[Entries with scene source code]
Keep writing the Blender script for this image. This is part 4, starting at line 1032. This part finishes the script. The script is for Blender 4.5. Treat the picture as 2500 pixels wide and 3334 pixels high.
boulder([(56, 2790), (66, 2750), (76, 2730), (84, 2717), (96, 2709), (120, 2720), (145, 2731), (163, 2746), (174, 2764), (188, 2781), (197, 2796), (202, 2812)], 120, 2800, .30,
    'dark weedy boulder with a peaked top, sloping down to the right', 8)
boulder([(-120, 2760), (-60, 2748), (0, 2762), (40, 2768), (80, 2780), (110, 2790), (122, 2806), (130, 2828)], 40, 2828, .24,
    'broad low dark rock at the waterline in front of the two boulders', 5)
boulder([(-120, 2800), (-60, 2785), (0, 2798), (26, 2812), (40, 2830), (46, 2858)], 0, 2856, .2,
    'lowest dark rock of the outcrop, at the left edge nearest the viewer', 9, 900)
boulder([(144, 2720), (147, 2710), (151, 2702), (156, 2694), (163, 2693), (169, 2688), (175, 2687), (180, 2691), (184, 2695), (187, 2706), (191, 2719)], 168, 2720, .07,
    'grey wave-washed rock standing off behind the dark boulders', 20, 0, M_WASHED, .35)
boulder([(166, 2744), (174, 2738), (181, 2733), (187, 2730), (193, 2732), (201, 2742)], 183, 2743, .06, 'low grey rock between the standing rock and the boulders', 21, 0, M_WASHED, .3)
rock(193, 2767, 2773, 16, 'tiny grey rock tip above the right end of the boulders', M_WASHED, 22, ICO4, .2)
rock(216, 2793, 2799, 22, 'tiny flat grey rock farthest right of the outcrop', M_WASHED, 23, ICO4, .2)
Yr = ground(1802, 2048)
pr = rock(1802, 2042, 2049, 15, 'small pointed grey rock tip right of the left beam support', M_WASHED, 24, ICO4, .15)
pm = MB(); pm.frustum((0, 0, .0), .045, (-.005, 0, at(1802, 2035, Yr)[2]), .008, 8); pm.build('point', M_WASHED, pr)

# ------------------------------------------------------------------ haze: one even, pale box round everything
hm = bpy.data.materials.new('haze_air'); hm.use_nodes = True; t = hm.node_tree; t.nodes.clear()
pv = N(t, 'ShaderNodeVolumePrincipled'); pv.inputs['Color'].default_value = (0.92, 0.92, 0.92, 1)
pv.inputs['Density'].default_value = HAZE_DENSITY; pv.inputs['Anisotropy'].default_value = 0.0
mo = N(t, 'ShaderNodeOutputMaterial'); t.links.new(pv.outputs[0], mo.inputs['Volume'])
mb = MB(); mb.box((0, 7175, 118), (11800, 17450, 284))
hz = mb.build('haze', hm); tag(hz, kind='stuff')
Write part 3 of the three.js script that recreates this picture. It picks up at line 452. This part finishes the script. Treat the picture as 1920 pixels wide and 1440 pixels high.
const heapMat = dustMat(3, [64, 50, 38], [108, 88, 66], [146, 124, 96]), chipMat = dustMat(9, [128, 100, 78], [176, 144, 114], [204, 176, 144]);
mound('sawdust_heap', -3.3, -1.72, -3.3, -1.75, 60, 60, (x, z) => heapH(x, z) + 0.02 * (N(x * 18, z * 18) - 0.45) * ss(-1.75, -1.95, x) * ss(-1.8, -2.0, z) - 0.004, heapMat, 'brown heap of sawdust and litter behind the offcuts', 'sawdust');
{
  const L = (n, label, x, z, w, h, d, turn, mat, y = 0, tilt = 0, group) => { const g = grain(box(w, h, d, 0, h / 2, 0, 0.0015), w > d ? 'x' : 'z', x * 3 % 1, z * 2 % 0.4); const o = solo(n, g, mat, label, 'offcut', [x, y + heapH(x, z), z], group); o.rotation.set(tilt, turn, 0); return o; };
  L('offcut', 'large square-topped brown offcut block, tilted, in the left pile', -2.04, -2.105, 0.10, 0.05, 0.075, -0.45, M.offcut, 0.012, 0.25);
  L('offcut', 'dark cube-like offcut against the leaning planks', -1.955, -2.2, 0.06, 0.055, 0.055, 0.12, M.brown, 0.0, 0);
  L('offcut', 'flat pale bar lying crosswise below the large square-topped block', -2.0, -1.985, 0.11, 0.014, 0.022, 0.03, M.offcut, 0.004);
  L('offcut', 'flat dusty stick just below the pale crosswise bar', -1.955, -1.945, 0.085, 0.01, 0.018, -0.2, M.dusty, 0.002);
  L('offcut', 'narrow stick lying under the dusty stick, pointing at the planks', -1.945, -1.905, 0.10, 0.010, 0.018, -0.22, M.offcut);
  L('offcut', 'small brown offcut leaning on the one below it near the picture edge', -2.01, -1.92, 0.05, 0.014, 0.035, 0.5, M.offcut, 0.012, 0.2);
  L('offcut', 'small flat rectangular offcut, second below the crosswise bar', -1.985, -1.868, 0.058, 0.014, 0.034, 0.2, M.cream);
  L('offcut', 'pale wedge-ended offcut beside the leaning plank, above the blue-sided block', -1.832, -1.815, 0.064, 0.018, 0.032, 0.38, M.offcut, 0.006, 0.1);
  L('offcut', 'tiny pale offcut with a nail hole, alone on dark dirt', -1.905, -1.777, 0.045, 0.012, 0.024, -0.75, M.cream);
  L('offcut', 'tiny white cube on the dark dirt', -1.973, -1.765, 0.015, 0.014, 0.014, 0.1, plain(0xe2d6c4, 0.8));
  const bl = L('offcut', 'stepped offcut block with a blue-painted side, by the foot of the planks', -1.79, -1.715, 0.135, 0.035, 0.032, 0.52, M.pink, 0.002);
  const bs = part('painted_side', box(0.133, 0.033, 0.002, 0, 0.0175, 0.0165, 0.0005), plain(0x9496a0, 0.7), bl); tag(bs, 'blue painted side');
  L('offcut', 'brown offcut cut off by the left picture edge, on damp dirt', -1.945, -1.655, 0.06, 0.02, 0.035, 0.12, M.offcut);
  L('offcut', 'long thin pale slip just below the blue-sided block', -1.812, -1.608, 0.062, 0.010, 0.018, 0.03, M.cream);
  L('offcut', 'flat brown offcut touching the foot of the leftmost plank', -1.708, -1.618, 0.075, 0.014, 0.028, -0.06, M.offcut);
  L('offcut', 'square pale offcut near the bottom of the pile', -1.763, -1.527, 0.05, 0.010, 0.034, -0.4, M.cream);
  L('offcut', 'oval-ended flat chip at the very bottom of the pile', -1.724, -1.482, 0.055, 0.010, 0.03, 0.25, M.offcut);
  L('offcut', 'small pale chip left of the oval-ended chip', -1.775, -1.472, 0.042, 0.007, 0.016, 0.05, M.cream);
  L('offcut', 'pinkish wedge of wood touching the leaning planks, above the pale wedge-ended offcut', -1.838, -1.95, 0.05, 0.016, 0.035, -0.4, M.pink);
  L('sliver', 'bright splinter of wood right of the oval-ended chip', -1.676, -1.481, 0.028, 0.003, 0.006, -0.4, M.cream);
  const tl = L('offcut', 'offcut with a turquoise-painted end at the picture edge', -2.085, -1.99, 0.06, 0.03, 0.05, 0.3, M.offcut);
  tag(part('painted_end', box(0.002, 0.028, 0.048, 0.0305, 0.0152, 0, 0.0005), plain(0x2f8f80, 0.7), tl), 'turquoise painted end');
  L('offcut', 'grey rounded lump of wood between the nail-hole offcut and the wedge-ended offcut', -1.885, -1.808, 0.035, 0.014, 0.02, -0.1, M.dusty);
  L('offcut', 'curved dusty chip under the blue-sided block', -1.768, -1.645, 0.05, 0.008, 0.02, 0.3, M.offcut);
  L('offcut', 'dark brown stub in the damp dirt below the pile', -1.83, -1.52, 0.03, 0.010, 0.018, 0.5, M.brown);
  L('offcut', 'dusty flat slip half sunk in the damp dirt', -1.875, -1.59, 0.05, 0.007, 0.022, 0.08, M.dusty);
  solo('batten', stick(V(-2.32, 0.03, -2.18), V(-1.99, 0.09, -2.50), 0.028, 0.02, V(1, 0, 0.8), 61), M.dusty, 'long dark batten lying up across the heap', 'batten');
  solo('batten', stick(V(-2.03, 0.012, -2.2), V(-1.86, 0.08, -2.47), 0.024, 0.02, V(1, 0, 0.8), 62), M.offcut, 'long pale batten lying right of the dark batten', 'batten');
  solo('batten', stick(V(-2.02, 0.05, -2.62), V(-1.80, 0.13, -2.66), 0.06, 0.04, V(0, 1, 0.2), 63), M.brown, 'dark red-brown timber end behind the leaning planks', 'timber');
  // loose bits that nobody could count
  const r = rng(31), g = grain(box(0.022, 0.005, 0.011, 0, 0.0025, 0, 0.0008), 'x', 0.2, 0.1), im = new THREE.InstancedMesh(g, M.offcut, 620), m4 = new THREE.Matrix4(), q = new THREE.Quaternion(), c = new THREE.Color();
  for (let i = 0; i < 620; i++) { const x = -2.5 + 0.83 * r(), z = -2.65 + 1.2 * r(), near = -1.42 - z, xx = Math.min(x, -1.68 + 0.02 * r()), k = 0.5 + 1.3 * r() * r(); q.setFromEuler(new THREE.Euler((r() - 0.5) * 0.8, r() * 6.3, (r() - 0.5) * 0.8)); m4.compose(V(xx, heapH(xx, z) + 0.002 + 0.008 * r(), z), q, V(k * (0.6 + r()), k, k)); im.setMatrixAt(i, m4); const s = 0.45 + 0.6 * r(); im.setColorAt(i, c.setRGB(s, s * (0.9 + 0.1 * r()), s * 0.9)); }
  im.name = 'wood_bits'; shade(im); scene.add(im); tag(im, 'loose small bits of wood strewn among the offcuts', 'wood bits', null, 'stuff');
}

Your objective
In the records above, locate every line with the string "script" and copy it.

Exercise response
Keep writing the Blender script for this image. This is part 4, starting at line 1032. This part finishes the script. The script is for Blender 4.5. Treat the picture as 2500 pixels wide and 3334 pixels high.
Write part 3 of the three.js script that recreates this picture. It picks up at line 452. This part finishes the script. Treat the picture as 1920 pixels wide and 1440 pixels high.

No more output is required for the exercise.